”Trivia, Trivium, Trifle”
Diserap ke dalam bahasa Indonesia, arti ”trivia” praktis tak berubah, sebagai hal sepele. Namun, di balik ”kesepelean”-nya, ”trivia” hakikatnya suatu pengetahuan tentang manusia juga.
Perbincangan tentang kata trivia ini meletik oleh kritik Mochtar Pabottingi terhadap pernyataan Presiden Joko Widodo terkait tipe pemimpin bakal penggantinya kelak. Menurut Presiden, siapa yang ”berambut putih” dan ”berwajah keriput” dialah pemimpin yang sungguh-sungguh memikirkan nasib rakyat.
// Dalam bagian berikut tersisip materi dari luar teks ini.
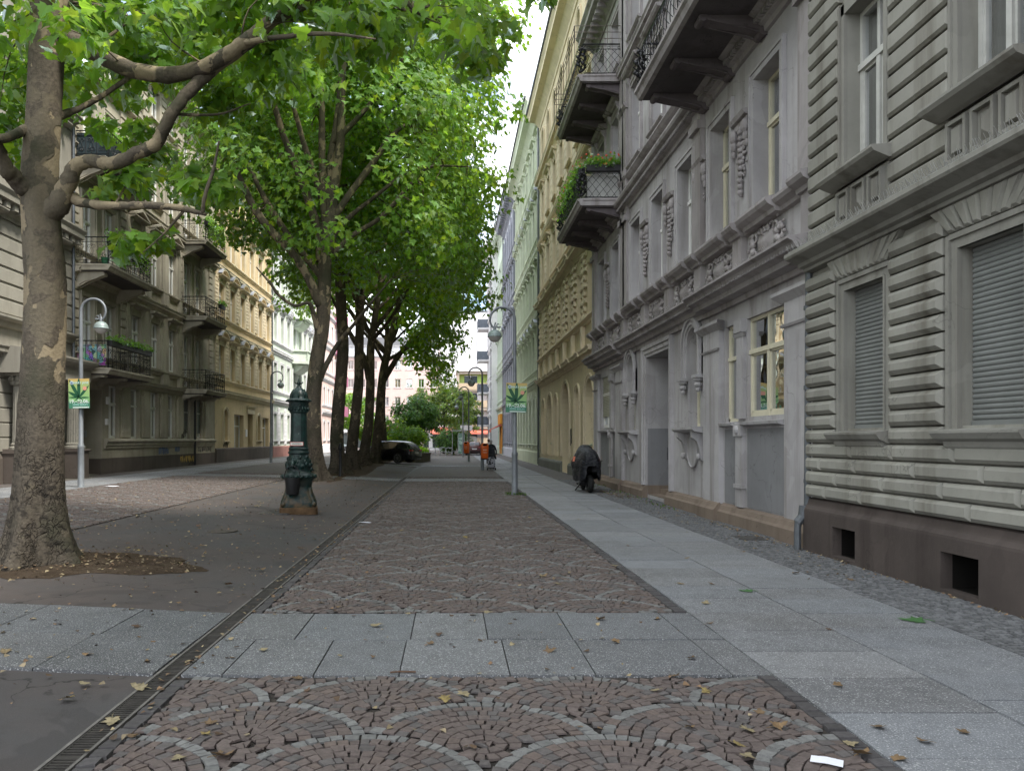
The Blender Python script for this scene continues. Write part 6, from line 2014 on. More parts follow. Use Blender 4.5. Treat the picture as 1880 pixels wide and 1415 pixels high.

Pernyataan itulah yang dinilai periset (eks) Lembaga Ilmu Pengetahuan Indonesia tersebut sebagai trivia—hal sepele dan tidak substantif (disiarkan Satu Meja, Kompas TV, 30/11/2022).
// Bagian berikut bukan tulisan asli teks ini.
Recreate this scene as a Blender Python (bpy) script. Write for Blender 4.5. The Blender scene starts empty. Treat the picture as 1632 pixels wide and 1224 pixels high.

Etimologi trivia, sebelum menyebar ke pelbagai bahasa di dunia, ialah trivium—khazanah Latin Baru yang dibentuk dari prefiks tri- (three) dan nomina via, berarti ’simpang jalan’; crossroad dalam kosakata Inggris. Dari sini lahir adjektiva trivial yang berarti ’tersua di mana-mana’; atau ’biasa-biasa saja’; nominanya ialah trivia. Dari takrif yang membayangkan situasi ”berceceran” dan ”tak istimewa” itulah, trivia dalam Inggris lalu diartikan ’unimportant matters’ dan ’facts (as about people or events) that are not well-known’ (Kamus Merriam-Webster daring).